### GIVEN TASK:
Your copy should be exact, beginning at the line containing "What Blender Python" and ending at the line containing "sc.camera = cam", with both lines kept and every picture dropped.

### RECORDED INFORMATION:

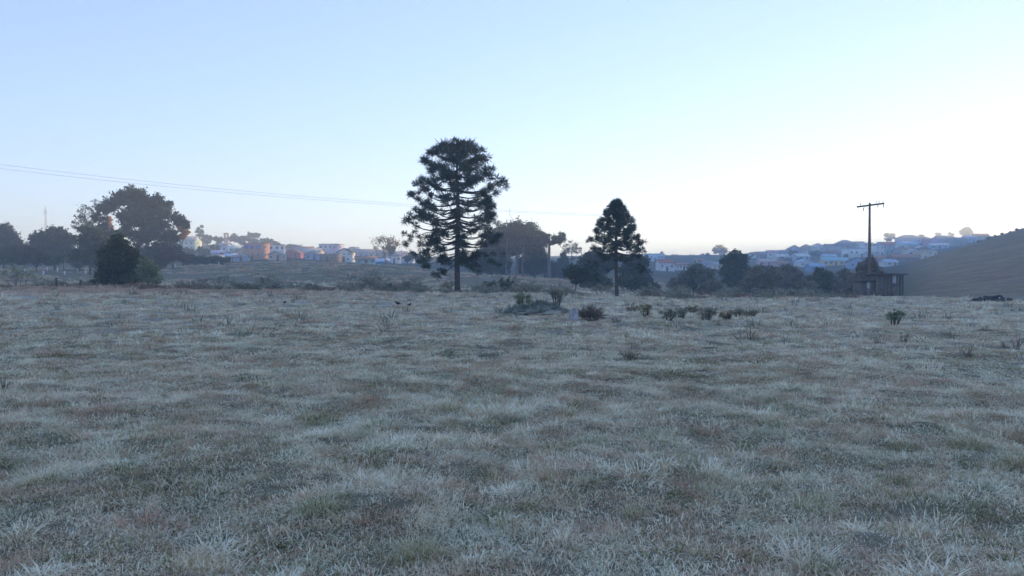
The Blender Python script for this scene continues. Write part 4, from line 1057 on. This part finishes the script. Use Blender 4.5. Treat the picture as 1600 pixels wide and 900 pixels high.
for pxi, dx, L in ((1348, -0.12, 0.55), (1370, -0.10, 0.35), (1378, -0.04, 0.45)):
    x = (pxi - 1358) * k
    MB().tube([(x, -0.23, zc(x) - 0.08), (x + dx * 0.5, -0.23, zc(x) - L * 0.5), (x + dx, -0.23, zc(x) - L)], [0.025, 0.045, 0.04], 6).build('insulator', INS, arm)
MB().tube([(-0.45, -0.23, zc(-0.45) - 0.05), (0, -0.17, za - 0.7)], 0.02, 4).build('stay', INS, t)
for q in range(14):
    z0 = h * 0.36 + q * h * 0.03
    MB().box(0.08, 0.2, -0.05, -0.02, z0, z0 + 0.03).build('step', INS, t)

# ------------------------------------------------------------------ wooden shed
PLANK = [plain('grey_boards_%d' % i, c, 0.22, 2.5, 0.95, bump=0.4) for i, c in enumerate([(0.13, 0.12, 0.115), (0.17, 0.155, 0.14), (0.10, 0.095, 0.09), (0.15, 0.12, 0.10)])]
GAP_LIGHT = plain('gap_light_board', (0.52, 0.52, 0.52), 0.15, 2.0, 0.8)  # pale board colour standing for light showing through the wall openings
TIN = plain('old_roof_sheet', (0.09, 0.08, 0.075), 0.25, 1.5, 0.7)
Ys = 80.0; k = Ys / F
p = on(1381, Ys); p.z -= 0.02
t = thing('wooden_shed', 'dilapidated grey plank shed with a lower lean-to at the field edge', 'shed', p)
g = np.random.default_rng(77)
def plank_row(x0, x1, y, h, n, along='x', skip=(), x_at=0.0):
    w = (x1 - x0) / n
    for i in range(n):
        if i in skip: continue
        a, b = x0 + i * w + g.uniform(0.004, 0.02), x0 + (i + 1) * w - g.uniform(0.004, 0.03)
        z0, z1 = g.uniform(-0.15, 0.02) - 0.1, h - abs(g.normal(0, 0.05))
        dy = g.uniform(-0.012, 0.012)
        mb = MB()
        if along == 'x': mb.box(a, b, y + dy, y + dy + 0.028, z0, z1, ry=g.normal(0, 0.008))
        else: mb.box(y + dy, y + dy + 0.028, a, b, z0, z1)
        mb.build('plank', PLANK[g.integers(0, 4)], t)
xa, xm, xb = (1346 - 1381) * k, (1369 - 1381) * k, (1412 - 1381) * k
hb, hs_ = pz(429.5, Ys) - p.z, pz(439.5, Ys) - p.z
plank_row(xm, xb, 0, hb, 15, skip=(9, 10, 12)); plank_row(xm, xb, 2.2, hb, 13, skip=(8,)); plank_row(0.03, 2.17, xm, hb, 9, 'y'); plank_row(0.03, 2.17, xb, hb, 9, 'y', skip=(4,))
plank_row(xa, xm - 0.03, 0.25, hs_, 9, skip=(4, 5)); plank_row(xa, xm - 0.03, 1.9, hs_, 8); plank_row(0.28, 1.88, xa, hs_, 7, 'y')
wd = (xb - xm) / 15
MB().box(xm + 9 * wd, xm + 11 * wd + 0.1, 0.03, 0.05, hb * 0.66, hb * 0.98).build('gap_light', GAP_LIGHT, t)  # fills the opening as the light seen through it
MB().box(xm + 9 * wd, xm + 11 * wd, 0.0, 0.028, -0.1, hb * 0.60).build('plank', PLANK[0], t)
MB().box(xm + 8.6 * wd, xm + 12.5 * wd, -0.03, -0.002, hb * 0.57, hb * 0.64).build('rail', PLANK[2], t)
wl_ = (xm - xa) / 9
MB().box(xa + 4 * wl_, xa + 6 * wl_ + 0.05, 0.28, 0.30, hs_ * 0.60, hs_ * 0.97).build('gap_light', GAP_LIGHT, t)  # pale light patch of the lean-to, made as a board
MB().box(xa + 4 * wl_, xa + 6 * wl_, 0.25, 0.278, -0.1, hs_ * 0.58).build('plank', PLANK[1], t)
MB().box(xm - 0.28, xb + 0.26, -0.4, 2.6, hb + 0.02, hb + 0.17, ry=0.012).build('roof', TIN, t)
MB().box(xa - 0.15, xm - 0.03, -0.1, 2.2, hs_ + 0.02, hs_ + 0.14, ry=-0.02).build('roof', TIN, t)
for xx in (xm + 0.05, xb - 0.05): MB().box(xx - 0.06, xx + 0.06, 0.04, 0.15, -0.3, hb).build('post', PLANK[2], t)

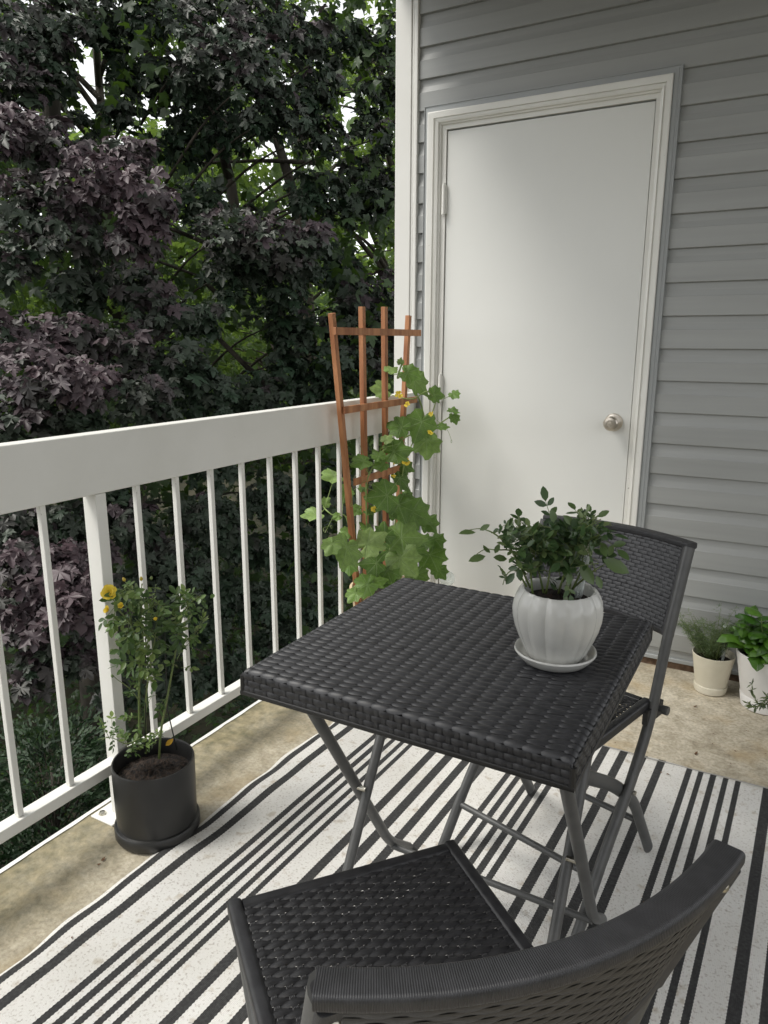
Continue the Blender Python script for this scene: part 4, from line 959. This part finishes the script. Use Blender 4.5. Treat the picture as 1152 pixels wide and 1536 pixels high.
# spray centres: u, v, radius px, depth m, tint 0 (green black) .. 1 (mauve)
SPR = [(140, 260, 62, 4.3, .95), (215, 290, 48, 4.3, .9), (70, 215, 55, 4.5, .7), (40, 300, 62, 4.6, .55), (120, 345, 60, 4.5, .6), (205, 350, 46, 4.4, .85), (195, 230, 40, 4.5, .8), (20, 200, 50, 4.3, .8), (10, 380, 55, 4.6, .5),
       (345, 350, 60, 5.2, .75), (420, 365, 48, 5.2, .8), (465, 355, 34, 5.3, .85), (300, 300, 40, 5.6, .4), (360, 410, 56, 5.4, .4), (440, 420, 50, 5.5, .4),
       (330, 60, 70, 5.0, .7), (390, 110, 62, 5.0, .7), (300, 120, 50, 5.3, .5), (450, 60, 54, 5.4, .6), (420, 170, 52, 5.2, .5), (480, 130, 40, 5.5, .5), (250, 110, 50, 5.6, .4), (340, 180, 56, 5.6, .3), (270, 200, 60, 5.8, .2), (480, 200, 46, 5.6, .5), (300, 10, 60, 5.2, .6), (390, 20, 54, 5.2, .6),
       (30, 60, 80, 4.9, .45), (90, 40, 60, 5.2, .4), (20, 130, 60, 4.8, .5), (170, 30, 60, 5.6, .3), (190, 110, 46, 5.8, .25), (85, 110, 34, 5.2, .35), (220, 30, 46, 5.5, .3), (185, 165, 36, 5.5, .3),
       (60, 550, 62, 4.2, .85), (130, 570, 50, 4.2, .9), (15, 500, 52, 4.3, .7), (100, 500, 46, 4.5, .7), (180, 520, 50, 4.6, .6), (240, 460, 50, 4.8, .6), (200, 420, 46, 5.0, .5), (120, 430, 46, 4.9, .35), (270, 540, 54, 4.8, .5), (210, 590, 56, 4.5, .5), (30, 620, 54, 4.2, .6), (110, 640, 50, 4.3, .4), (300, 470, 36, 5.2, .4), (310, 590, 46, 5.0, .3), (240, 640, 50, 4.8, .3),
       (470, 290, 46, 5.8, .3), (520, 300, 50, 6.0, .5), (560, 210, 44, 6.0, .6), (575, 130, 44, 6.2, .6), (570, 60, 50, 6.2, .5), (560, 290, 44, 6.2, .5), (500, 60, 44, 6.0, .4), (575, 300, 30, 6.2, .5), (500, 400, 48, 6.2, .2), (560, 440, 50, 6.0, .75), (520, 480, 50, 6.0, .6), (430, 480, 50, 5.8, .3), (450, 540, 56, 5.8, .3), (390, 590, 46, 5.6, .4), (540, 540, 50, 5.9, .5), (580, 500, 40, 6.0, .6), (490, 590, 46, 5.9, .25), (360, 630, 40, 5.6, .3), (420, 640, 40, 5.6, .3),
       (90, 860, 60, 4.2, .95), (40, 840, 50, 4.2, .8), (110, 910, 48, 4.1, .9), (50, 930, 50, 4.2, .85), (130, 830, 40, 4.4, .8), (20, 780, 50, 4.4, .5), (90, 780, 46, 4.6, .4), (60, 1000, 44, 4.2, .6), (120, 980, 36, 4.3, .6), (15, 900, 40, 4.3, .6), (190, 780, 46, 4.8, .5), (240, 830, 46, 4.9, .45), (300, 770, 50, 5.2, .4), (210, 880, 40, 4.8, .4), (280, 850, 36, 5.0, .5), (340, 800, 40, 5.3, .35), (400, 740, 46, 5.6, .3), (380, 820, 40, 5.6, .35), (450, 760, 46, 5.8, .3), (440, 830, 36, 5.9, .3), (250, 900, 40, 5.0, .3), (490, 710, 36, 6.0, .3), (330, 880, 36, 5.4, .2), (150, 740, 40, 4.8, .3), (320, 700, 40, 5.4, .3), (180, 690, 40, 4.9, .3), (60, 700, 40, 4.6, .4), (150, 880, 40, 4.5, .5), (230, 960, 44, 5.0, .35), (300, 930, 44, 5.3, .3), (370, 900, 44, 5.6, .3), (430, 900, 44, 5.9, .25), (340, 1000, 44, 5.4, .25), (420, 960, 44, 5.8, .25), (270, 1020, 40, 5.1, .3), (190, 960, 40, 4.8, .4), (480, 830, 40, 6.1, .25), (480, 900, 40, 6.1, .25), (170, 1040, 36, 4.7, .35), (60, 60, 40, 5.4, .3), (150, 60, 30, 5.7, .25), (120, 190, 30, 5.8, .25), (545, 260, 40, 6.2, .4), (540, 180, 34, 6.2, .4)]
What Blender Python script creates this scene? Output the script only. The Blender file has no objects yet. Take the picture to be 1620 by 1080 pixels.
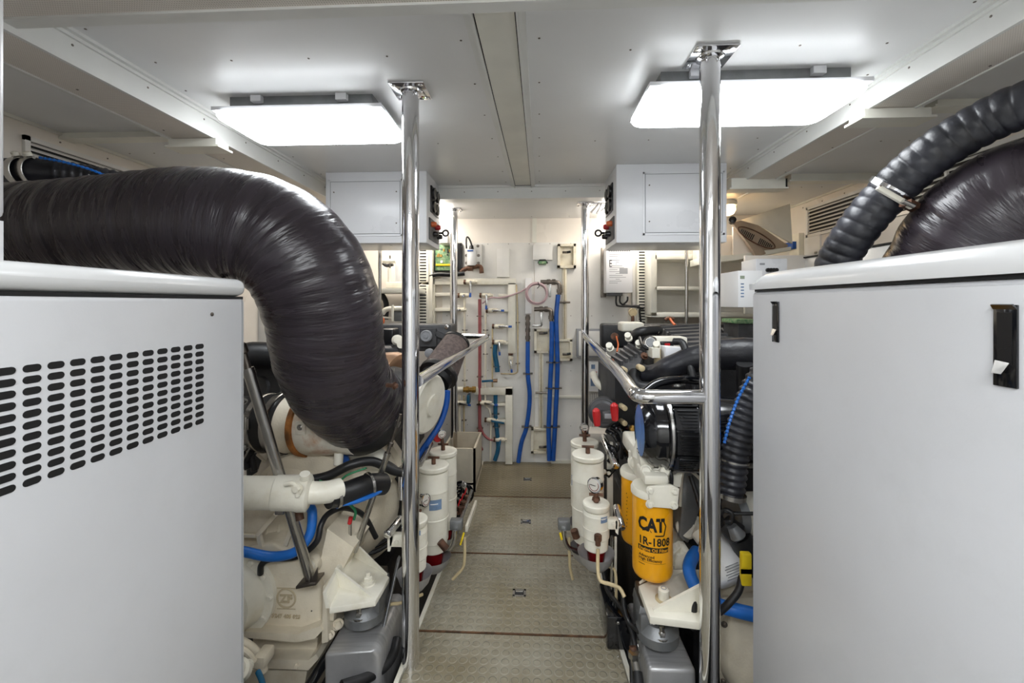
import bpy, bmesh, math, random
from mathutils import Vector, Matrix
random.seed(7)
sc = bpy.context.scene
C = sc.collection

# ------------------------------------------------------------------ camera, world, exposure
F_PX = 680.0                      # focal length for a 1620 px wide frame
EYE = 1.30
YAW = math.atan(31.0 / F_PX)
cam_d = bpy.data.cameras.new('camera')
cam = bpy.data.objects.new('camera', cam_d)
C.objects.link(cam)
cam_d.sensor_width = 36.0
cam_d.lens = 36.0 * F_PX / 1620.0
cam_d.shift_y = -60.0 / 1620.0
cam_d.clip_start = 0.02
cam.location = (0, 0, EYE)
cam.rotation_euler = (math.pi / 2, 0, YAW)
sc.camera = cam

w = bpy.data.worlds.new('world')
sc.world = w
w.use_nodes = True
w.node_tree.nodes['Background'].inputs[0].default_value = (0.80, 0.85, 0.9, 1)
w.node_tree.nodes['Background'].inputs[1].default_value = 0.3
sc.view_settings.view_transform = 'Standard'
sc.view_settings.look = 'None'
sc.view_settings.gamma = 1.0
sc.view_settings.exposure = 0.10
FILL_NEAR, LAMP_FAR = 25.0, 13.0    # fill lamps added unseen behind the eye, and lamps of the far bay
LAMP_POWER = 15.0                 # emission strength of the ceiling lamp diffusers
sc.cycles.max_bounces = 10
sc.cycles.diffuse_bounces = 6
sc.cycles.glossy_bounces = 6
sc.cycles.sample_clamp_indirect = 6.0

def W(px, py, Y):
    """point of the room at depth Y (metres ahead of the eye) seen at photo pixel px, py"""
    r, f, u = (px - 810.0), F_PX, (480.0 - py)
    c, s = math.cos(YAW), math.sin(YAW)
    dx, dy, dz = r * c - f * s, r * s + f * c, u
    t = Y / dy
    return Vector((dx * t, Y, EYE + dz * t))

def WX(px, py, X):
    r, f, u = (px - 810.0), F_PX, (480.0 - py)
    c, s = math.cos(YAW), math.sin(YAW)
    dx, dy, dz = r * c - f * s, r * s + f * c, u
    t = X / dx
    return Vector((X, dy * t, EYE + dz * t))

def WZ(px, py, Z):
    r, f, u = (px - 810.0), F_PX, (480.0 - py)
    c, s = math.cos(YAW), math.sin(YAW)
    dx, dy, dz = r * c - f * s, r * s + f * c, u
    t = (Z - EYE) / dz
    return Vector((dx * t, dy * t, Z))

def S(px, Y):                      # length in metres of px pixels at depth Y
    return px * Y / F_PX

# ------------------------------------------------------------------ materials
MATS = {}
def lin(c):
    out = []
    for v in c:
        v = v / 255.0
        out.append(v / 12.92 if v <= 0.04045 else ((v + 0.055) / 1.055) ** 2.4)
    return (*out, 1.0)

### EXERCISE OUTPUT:
What Blender Python script creates this scene? Output the script only. The Blender file has no objects yet. Take the picture to be 1620 by 1080 pixels.
import bpy, bmesh, math, random
from mathutils import Vector, Matrix
random.seed(7)
sc = bpy.context.scene
C = sc.collection

# ------------------------------------------------------------------ camera, world, exposure
F_PX = 680.0                      # focal length for a 1620 px wide frame
EYE = 1.30
YAW = math.atan(31.0 / F_PX)
cam_d = bpy.data.cameras.new('camera')
cam = bpy.data.objects.new('camera', cam_d)
C.objects.link(cam)
cam_d.sensor_width = 36.0
cam_d.lens = 36.0 * F_PX / 1620.0
cam_d.shift_y = -60.0 / 1620.0
cam_d.clip_start = 0.02
cam.location = (0, 0, EYE)
cam.rotation_euler = (math.pi / 2, 0, YAW)
sc.camera = cam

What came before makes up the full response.